_Exercise goal_
Copy out all the lines where "sorted" shows up.

┄┄┄┄┄┄┄┄┄┄┄┄┄┄┄┄┄┄┄┄

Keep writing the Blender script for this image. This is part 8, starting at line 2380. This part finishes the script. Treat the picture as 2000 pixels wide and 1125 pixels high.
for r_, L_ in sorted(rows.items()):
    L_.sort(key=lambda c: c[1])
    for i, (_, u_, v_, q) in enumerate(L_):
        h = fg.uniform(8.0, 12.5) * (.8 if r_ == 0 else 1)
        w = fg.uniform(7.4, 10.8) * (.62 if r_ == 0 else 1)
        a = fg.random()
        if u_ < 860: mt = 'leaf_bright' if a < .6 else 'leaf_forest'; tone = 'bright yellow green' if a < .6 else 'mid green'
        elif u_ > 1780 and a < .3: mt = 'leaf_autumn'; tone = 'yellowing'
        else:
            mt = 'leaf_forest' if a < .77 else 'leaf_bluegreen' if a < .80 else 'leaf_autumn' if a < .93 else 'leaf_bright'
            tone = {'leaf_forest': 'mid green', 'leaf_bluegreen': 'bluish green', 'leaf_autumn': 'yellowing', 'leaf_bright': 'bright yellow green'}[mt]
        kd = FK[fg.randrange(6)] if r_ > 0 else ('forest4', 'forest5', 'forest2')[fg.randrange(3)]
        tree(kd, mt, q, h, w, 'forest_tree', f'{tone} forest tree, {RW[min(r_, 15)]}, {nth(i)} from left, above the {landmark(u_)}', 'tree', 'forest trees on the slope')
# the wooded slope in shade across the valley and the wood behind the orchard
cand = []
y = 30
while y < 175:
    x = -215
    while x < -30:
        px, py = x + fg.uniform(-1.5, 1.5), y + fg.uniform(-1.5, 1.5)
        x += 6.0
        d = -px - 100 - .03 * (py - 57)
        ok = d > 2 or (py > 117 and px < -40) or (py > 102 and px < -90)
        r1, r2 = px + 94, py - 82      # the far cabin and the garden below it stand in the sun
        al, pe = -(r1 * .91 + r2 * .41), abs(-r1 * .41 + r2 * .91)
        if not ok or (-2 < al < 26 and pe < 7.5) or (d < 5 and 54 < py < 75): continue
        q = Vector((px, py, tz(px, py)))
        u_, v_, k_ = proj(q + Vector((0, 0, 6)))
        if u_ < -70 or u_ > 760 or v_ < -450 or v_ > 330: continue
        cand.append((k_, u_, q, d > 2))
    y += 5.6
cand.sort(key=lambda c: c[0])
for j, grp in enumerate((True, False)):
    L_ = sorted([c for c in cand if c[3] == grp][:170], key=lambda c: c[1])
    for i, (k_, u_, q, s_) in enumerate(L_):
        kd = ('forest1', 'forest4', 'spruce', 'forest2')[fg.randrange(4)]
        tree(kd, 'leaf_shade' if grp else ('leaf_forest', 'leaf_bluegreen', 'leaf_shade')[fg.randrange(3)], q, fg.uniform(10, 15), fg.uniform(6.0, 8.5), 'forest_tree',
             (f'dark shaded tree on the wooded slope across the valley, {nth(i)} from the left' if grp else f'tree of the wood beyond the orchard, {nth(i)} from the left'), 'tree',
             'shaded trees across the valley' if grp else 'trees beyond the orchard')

┄┄┄┄┄┄┄┄┄┄┄┄┄┄┄┄┄┄┄┄

_Answer to this problem_
for r_, L_ in sorted(rows.items()):
    L_ = sorted([c for c in cand if c[3] == grp][:170], key=lambda c: c[1])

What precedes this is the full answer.